Monday, June 10, 2013

Defending Libertarianism

Michael Lind on Salon thinks that he has the ultimate question that Libertarians can't answer: If your approach is so great, why hasn't any country anywhere in the world ever tried it?

E. J. Dionne picks up that question and tries to use it to discredit Libertairans.

First things first. There are no true, modern libertarian countries just as there are no pure communist or socialist countries. These policies have been implemented in various degrees in many different countries so we can judge their relative merit.

Before I go further I need to define Libertarianism. It means different things to different people but its heart is a government that protects property rights and the rule of law while allowing trade and innovation to happen with minimal regulatory oversight.

Historically there have been many countries that have implemented this. All of the great trade empires have strong libertarian elements. This includes Victorian England, 17th century Holland and Renaissance Venice. These were not democracies but the governments still promoted trade.

The classic example of Libertarian values is pre-20th century United States.

In the modern world we have seen countries like China move from communist poverty to capitalist prosperity by adopting libertarian trade policies.

In the US we can compare Texas with California to see the effect of loose and strict government policies.

Internationally we can see that the US which just significantly expanded the regulatory state is lagging behind most of the developed world in economic expansion.

Dionne brings up the Great Depression as an example of how expanding government power saved the country from the Great Depression.
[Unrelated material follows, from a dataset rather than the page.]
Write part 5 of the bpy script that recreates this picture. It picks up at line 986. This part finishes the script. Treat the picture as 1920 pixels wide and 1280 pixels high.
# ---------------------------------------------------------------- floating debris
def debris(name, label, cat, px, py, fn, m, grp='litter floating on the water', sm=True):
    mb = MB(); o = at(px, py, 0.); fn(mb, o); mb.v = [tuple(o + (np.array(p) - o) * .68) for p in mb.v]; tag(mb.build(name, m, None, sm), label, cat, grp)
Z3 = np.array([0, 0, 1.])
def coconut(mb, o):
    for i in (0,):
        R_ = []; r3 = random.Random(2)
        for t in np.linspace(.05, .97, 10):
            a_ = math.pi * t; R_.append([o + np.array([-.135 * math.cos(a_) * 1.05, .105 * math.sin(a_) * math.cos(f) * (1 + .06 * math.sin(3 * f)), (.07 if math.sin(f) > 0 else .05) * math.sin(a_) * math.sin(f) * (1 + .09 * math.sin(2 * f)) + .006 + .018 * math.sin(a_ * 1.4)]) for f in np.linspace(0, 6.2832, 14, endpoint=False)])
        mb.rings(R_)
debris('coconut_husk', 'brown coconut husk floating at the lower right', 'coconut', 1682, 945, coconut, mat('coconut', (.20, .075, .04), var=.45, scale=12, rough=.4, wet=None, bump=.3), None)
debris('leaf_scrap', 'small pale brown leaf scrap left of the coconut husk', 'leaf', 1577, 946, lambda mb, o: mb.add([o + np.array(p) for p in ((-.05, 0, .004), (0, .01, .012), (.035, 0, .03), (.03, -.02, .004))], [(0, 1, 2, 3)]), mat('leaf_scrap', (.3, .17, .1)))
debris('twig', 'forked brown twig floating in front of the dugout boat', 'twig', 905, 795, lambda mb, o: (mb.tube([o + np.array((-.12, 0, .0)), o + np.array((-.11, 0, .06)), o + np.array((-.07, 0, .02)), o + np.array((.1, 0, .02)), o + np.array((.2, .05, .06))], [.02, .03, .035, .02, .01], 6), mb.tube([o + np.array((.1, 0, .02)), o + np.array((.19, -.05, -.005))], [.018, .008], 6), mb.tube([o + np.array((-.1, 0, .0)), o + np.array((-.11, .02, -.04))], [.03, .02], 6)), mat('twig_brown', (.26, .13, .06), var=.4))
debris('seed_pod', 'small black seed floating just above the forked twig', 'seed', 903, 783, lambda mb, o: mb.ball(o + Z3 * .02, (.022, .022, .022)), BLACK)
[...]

The truth is that it was a world-wide depression and the recovery happened world-wide regardless of local policies.

So, if Libertarian policies are so great then what happened to them? The short answer is Progressives like Dionne. around the beginning of the 20th century they became upset with income inequality and other causes and started lobbying for increased government power to set things right. This was an emotional appeal, not an economic one. Libertarianism didn't exist at the time. It was created by the backlash when socialist and communist policies failed.

Now the Progressives are back. They see income inequality as a major problem that must be addressed by government intervention. It doesn't matter to them that everyone is living a more prosperous life than 50 years ago. They want the expansion of government to proceed and feel threatened by anyone who points out the flaws in this.

Friday, June 07, 2013

The Phone Records Scandal

The fact that the government is collecting records on every call made within the United States is a bit troubling but not as bad as it seems at first. In order to access the data, agents have to first get clearance from a judge.

What is not clear is easily these requests are granted or how wide reaching they are. Given the current administration's overreach on surveillance, we need to know more about the program before we can properly judge it.

One thing that is clear though is that the man in the White House is not the man who people thought they elected. Candidate Obama was against surveillance programs such as this. President Obama has extended them.

It should not go unremarked that many of the people who are defending this program condemned it under President Bush. That implies that the program is needed and that the objections were purely political.